## [Stated problem]
With the pictures left out, copy the listing below exactly.
_ _ _ _
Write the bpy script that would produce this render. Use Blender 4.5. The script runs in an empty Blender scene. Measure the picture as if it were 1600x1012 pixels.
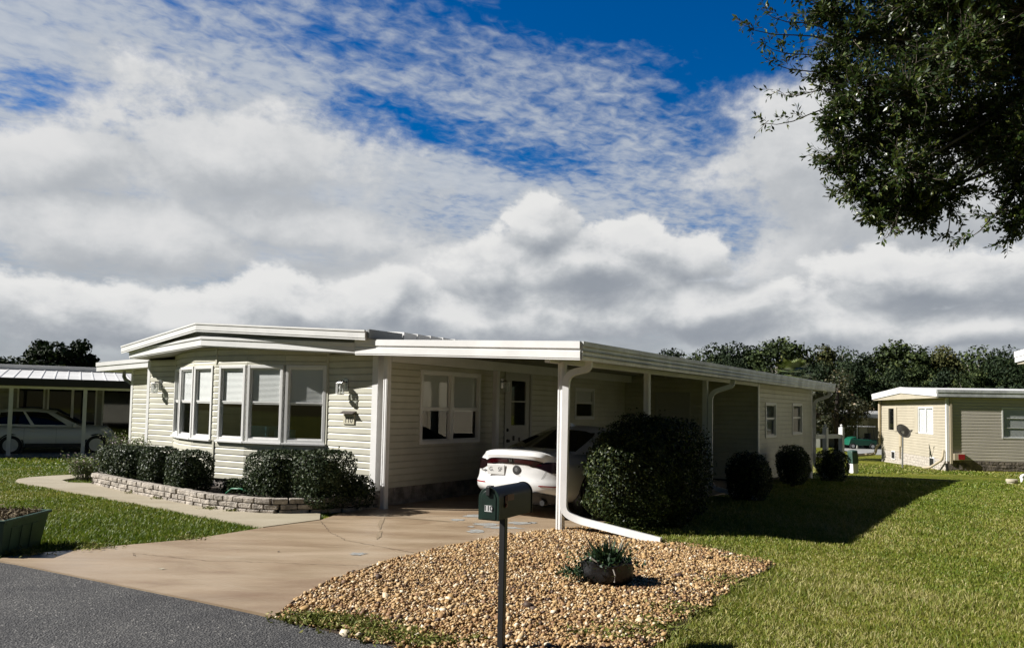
import bpy, bmesh, math, random
import numpy as np
from mathutils import Vector, Matrix

SC = bpy.context.scene
COL = SC.collection
PI = math.pi
RNG = random.Random(7)
NP = np.random.default_rng(11)

# ------------------------------------------------------------------ helpers
def R(d): return math.radians(d)

def nodes_of(m):
    m.use_nodes = True
    return m.node_tree.nodes, m.node_tree.links

ALB = 0.66     # all hard surfaces; the exposure is raised to suit
def mat(name, col, rough=0.6, var=0.0, scale=8.0, bump=0.0, bscale=60.0, metal=0.0, spec=0.5, col2=None, detail=5.0, coat=0.0):
    m = bpy.data.materials.new(name)
    N, Lk = nodes_of(m)
    b = N['Principled BSDF']
    b.inputs['Roughness'].default_value = rough
    b.inputs['Metallic'].default_value = metal
    b.inputs['Specular IOR Level'].default_value = spec
    b.inputs['Coat Weight'].default_value = coat
    col = tuple(x*ALB for x in col); col2 = tuple(x*ALB for x in col2) if col2 else None
    c = (*col, 1)
    b.inputs['Base Color'].default_value = c
    tc = N.new('ShaderNodeTexCoord')
    if var > 0 or col2:
        n = N.new('ShaderNodeTexNoise'); n.inputs['Scale'].default_value = scale; n.inputs['Detail'].default_value = detail
        n.inputs['Roughness'].default_value = 0.65
        Lk.new(tc.outputs['Object'], n.inputs['Vector'])
        rp = N.new('ShaderNodeValToRGB')
        c2 = col2 if col2 else tuple(x * (1 - var) for x in col)
        c1 = col if col2 else tuple(min(1, x * (1 + var * 0.5)) for x in col)
        rp.color_ramp.elements[0].position = 0.36; rp.color_ramp.elements[0].color = (*c2, 1)
        rp.color_ramp.elements[1].position = 0.64; rp.color_ramp.elements[1].color = (*c1, 1)
        Lk.new(n.outputs['Fac'], rp.inputs['Fac']); Lk.new(rp.outputs['Color'], b.inputs['Base Color'])
    if bump > 0:
        n2 = N.new('ShaderNodeTexNoise'); n2.inputs['Scale'].default_value = bscale; n2.inputs['Detail'].default_value = 4
        Lk.new(tc.outputs['Object'], n2.inputs['Vector'])
        bp = N.new('ShaderNodeBump'); bp.inputs['Strength'].default_value = bump; bp.inputs['Distance'].default_value = 0.02
        Lk.new(n2.outputs['Fac'], bp.inputs['Height']); Lk.new(bp.outputs['Normal'], b.inputs['Normal'])
    return m

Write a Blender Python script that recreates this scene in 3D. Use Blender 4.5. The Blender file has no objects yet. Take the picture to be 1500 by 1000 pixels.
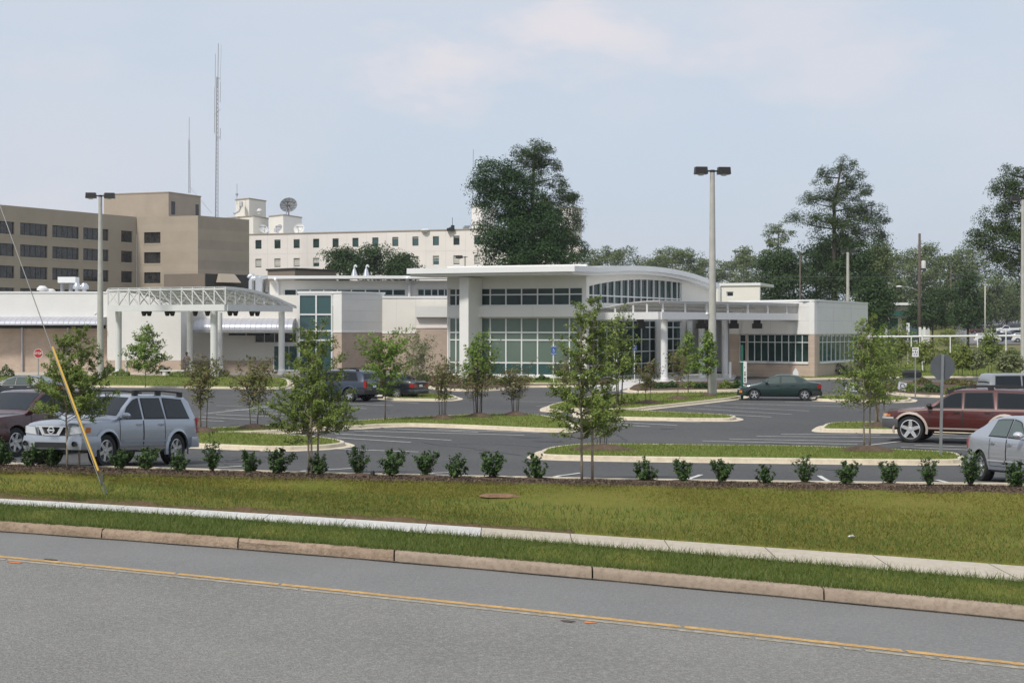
import bpy, bmesh, math, random
import numpy as np
from mathutils import Vector, Matrix
random.seed(7); rng = np.random.default_rng(7)
S = bpy.context.scene; COL = S.collection
PI = math.pi
F = 2083.33; CX = 750.0; HY = 482.0; CZ = 3.8

# ---------------------------------------------------------------- terrain / camera maths
def rise(y):
    if y < 150: return 0.0
    if y < 420: return 0.00010 * (y - 150) ** 2
    return 0.0001 * 270 ** 2 + 0.02 * (y - 420)
def lot(x, y):
    s = (x + 11.8) * .2024 + (y - 32.8) * .979
    return .68 * math.exp(-max(s, 0) / 9.0) + rise(y)
def wx(px, Y): return (px - CX) / F * Y
def wz(py, Y): return CZ - (py - HY) / F * Y
def W(px, py, Y): return Vector((wx(px, Y), Y, wz(py, Y)))
def G(px, py, dz=0.0):
    Y = 60.0
    for _ in range(60):
        z = lot(wx(px, Y), Y) + dz
        Yn = F * (CZ - z) / (py - HY)
        Y = .6 * Y + .4 * min(Yn, 400)
    x = wx(px, Y)
    return Vector((x, Y, lot(x, Y) + dz))
def GZ(px, py, z):
    Y = F * (CZ - z) / (py - HY)
    return Vector((wx(px, Y), Y, z))
def at(px, Y): 
    x = wx(px, Y); return Vector((x, Y, lot(x, Y)))

# ---------------------------------------------------------------- materials
def mat(name, col, rough=.7, metal=0.0, noise=0.0, scale=3.0, col2=None, bump=0.0, bscale=None, coat=0.0,
        spec=None, trans=0.0, island=None, detail=6.0, emis=None):
    m = bpy.data.materials.new(name); m.use_nodes = True
    nt = m.node_tree; b = nt.nodes['Principled BSDF']
    b.inputs['Roughness'].default_value = rough; b.inputs['Metallic'].default_value = metal
    b.inputs['Coat Weight'].default_value = coat
    if spec is not None: b.inputs['Specular IOR Level'].default_value = spec
    c = (*col, 1)
    b.inputs['Base Color'].default_value = c
    L = nt.links.new
    tc = None
    if noise or bump:
        tc = nt.nodes.new('ShaderNodeTexCoord')
    if noise:
        n = nt.nodes.new('ShaderNodeTexNoise'); n.inputs['Scale'].default_value = scale
        n.inputs['Detail'].default_value = detail; n.inputs['Roughness'].default_value = .65
        L(tc.outputs['Object'], n.inputs['Vector'])
        r = nt.nodes.new('ShaderNodeValToRGB')
        r.color_ramp.elements[0].position = .3; r.color_ramp.elements[1].position = .7
        c2 = col2 or tuple(min(1, v * (1 + noise)) for v in col)
        c1 = col if col2 else tuple(v * (1 - noise) for v in col)
        r.color_ramp.elements[0].color = (*c1, 1); r.color_ramp.elements[1].color = (*c2, 1)
        L(n.outputs['Fac'], r.inputs['Fac']); L(r.outputs['Color'], b.inputs['Base Color'])
    if bump:
        n2 = nt.nodes.new('ShaderNodeTexNoise'); n2.inputs['Scale'].default_value = bscale or scale * 8
        n2.inputs['Detail'].default_value = 5
        L(tc.outputs['Object'], n2.inputs['Vector'])
        bp = nt.nodes.new('ShaderNodeBump'); bp.inputs['Strength'].default_value = bump; bp.inputs['Distance'].default_value = .05
        L(n2.outputs['Fac'], bp.inputs['Height']); L(bp.outputs['Normal'], b.inputs['Normal'])
    if island:
        gn = nt.nodes.new('ShaderNodeNewGeometry')
        r = nt.nodes.new('ShaderNodeValToRGB')
        els = r.color_ramp.elements
        k = len(island)
        els[0].color = (*island[0], 1); els[1].color = (*island[-1], 1)
        for i in range(1, k - 1):
            e = els.new(i / (k - 1)); e.color = (*island[i], 1)
        L(gn.outputs['Random Per Island'], r.inputs['Fac']); L(r.outputs['Color'], b.inputs['Base Color'])
        if trans:
            tr = nt.nodes.new('ShaderNodeBsdfTranslucent'); L(r.outputs['Color'], tr.inputs['Color'])
            mx = nt.nodes.new('ShaderNodeMixShader'); mx.inputs[0].default_value = trans
            L(b.outputs[0], mx.inputs[1]); L(tr.outputs[0], mx.inputs[2])
            L(mx.outputs[0], nt.nodes['Material Output'].inputs['Surface'])
    return m

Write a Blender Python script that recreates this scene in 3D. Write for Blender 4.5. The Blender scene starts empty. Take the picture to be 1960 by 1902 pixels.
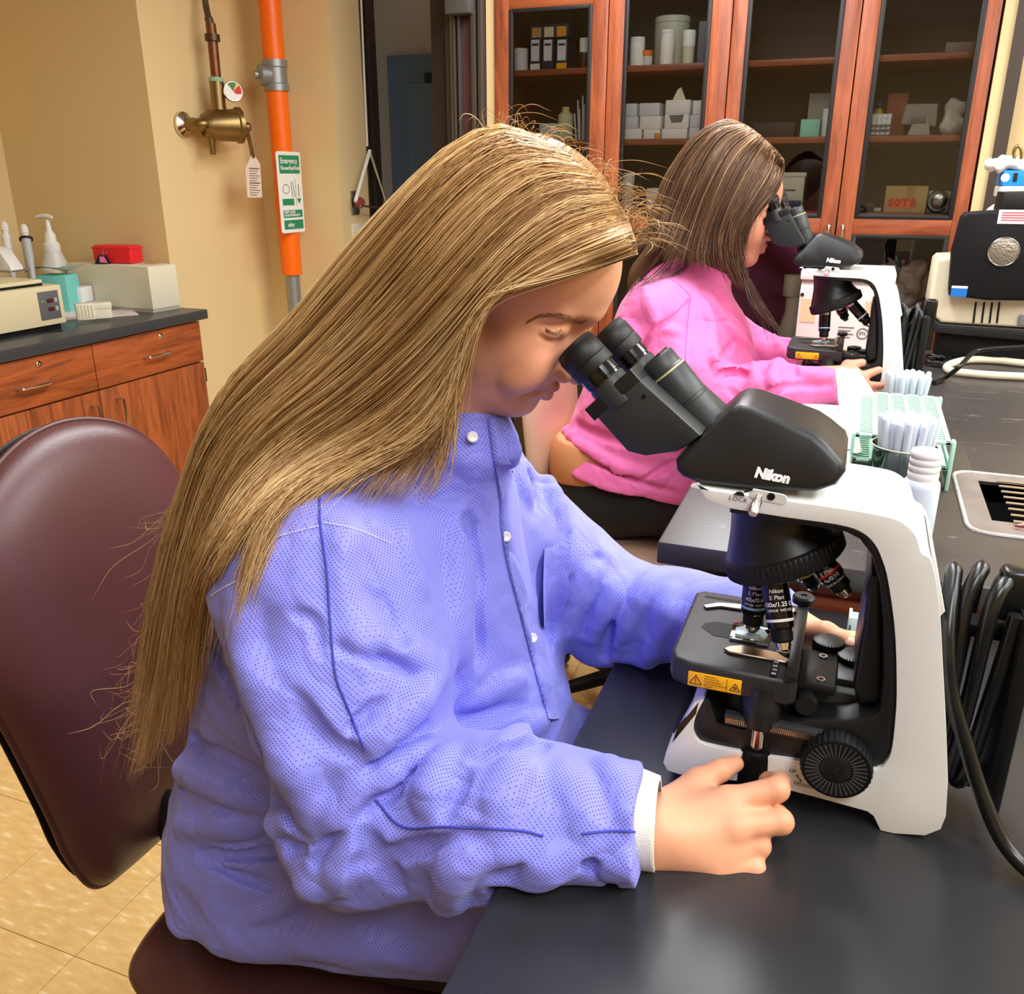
_ _ _ _
## [Output of the exercise]
Write the bpy script that would produce this render. Use Blender 4.5. The script runs in an empty Blender scene. Measure the picture as if it were 1600x1012 pixels.
import bpy, bmesh, math, random
import numpy as np
from mathutils import Vector, Matrix

SC = bpy.context.scene
COL = SC.collection
PI = math.pi
RNG = random.Random(7)
NP = np.random.default_rng(11)

# ------------------------------------------------------------------ helpers
def R(d): return math.radians(d)

def nodes_of(m):
    m.use_nodes = True
    return m.node_tree.nodes, m.node_tree.links

ALB = 0.66     # all hard surfaces; the exposure is raised to suit
def mat(name, col, rough=0.6, var=0.0, scale=8.0, bump=0.0, bscale=60.0, metal=0.0, spec=0.5, col2=None, detail=5.0, coat=0.0):
    m = bpy.data.materials.new(name)
    N, Lk = nodes_of(m)
    b = N['Principled BSDF']
    b.inputs['Roughness'].default_value = rough
    b.inputs['Metallic'].default_value = metal
    b.inputs['Specular IOR Level'].default_value = spec
    b.inputs['Coat Weight'].default_value = coat
    col = tuple(x*ALB for x in col); col2 = tuple(x*ALB for x in col2) if col2 else None
    c = (*col, 1)
    b.inputs['Base Color'].default_value = c
    tc = N.new('ShaderNodeTexCoord')
    if var > 0 or col2:
        n = N.new('ShaderNodeTexNoise'); n.inputs['Scale'].default_value = scale; n.inputs['Detail'].default_value = detail
        n.inputs['Roughness'].default_value = 0.65
        Lk.new(tc.outputs['Object'], n.inputs['Vector'])
        rp = N.new('ShaderNodeValToRGB')
        c2 = col2 if col2 else tuple(x * (1 - var) for x in col)
        c1 = col if col2 else tuple(min(1, x * (1 + var * 0.5)) for x in col)
        rp.color_ramp.elements[0].position = 0.36; rp.color_ramp.elements[0].color = (*c2, 1)
        rp.color_ramp.elements[1].position = 0.64; rp.color_ramp.elements[1].color = (*c1, 1)
        Lk.new(n.outputs['Fac'], rp.inputs['Fac']); Lk.new(rp.outputs['Color'], b.inputs['Base Color'])
    if bump > 0:
        n2 = N.new('ShaderNodeTexNoise'); n2.inputs['Scale'].default_value = bscale; n2.inputs['Detail'].default_value = 4
        Lk.new(tc.outputs['Object'], n2.inputs['Vector'])
        bp = N.new('ShaderNodeBump'); bp.inputs['Strength'].default_value = bump; bp.inputs['Distance'].default_value = 0.02
        Lk.new(n2.outputs['Fac'], bp.inputs['Height']); Lk.new(bp.outputs['Normal'], b.inputs['Normal'])
    return m

Write a Blender Python script that recreates this scene in 3D. Use Blender 4.5. The Blender file has no objects yet. Take the picture to be 1500 by 1000 pixels.
import bpy, bmesh, math, random
import numpy as np
from mathutils import Vector, Matrix
random.seed(7); rng = np.random.default_rng(7)
S = bpy.context.scene; COL = S.collection
PI = math.pi
F = 2083.33; CX = 750.0; HY = 482.0; CZ = 3.8

# ---------------------------------------------------------------- terrain / camera maths
def rise(y):
    if y < 150: return 0.0
    if y < 420: return 0.00010 * (y - 150) ** 2
    return 0.0001 * 270 ** 2 + 0.02 * (y - 420)
def lot(x, y):
    s = (x + 11.8) * .2024 + (y - 32.8) * .979
    return .68 * math.exp(-max(s, 0) / 9.0) + rise(y)
def wx(px, Y): return (px - CX) / F * Y
def wz(py, Y): return CZ - (py - HY) / F * Y
def W(px, py, Y): return Vector((wx(px, Y), Y, wz(py, Y)))
def G(px, py, dz=0.0):
    Y = 60.0
    for _ in range(60):
        z = lot(wx(px, Y), Y) + dz
        Yn = F * (CZ - z) / (py - HY)
        Y = .6 * Y + .4 * min(Yn, 400)
    x = wx(px, Y)
    return Vector((x, Y, lot(x, Y) + dz))
def GZ(px, py, z):
    Y = F * (CZ - z) / (py - HY)
    return Vector((wx(px, Y), Y, z))
def at(px, Y): 
    x = wx(px, Y); return Vector((x, Y, lot(x, Y)))

# ---------------------------------------------------------------- materials
def mat(name, col, rough=.7, metal=0.0, noise=0.0, scale=3.0, col2=None, bump=0.0, bscale=None, coat=0.0,
        spec=None, trans=0.0, island=None, detail=6.0, emis=None):
    m = bpy.data.materials.new(name); m.use_nodes = True
    nt = m.node_tree; b = nt.nodes['Principled BSDF']
    b.inputs['Roughness'].default_value = rough; b.inputs['Metallic'].default_value = metal
    b.inputs['Coat Weight'].default_value = coat
    if spec is not None: b.inputs['Specular IOR Level'].default_value = spec
    c = (*col, 1)
    b.inputs['Base Color'].default_value = c
    L = nt.links.new
    tc = None
    if noise or bump:
        tc = nt.nodes.new('ShaderNodeTexCoord')
    if noise:
        n = nt.nodes.new('ShaderNodeTexNoise'); n.inputs['Scale'].default_value = scale
        n.inputs['Detail'].default_value = detail; n.inputs['Roughness'].default_value = .65
        L(tc.outputs['Object'], n.inputs['Vector'])
        r = nt.nodes.new('ShaderNodeValToRGB')
        r.color_ramp.elements[0].position = .3; r.color_ramp.elements[1].position = .7
        c2 = col2 or tuple(min(1, v * (1 + noise)) for v in col)
        c1 = col if col2 else tuple(v * (1 - noise) for v in col)
        r.color_ramp.elements[0].color = (*c1, 1); r.color_ramp.elements[1].color = (*c2, 1)
        L(n.outputs['Fac'], r.inputs['Fac']); L(r.outputs['Color'], b.inputs['Base Color'])
    if bump:
        n2 = nt.nodes.new('ShaderNodeTexNoise'); n2.inputs['Scale'].default_value = bscale or scale * 8
        n2.inputs['Detail'].default_value = 5
        L(tc.outputs['Object'], n2.inputs['Vector'])
        bp = nt.nodes.new('ShaderNodeBump'); bp.inputs['Strength'].default_value = bump; bp.inputs['Distance'].default_value = .05
        L(n2.outputs['Fac'], bp.inputs['Height']); L(bp.outputs['Normal'], b.inputs['Normal'])
    if island:
        gn = nt.nodes.new('ShaderNodeNewGeometry')
        r = nt.nodes.new('ShaderNodeValToRGB')
        els = r.color_ramp.elements
        k = len(island)
        els[0].color = (*island[0], 1); els[1].color = (*island[-1], 1)
        for i in range(1, k - 1):
            e = els.new(i / (k - 1)); e.color = (*island[i], 1)
        L(gn.outputs['Random Per Island'], r.inputs['Fac']); L(r.outputs['Color'], b.inputs['Base Color'])
        if trans:
            tr = nt.nodes.new('ShaderNodeBsdfTranslucent'); L(r.outputs['Color'], tr.inputs['Color'])
            mx = nt.nodes.new('ShaderNodeMixShader'); mx.inputs[0].default_value = trans
            L(b.outputs[0], mx.inputs[1]); L(tr.outputs[0], mx.inputs[2])
            L(mx.outputs[0], nt.nodes['Material Output'].inputs['Surface'])
    return m

Write a Blender Python script that recreates this scene in 3D. Write for Blender 4.5. The Blender scene starts empty. Take the picture to be 1960 by 1902 pixels.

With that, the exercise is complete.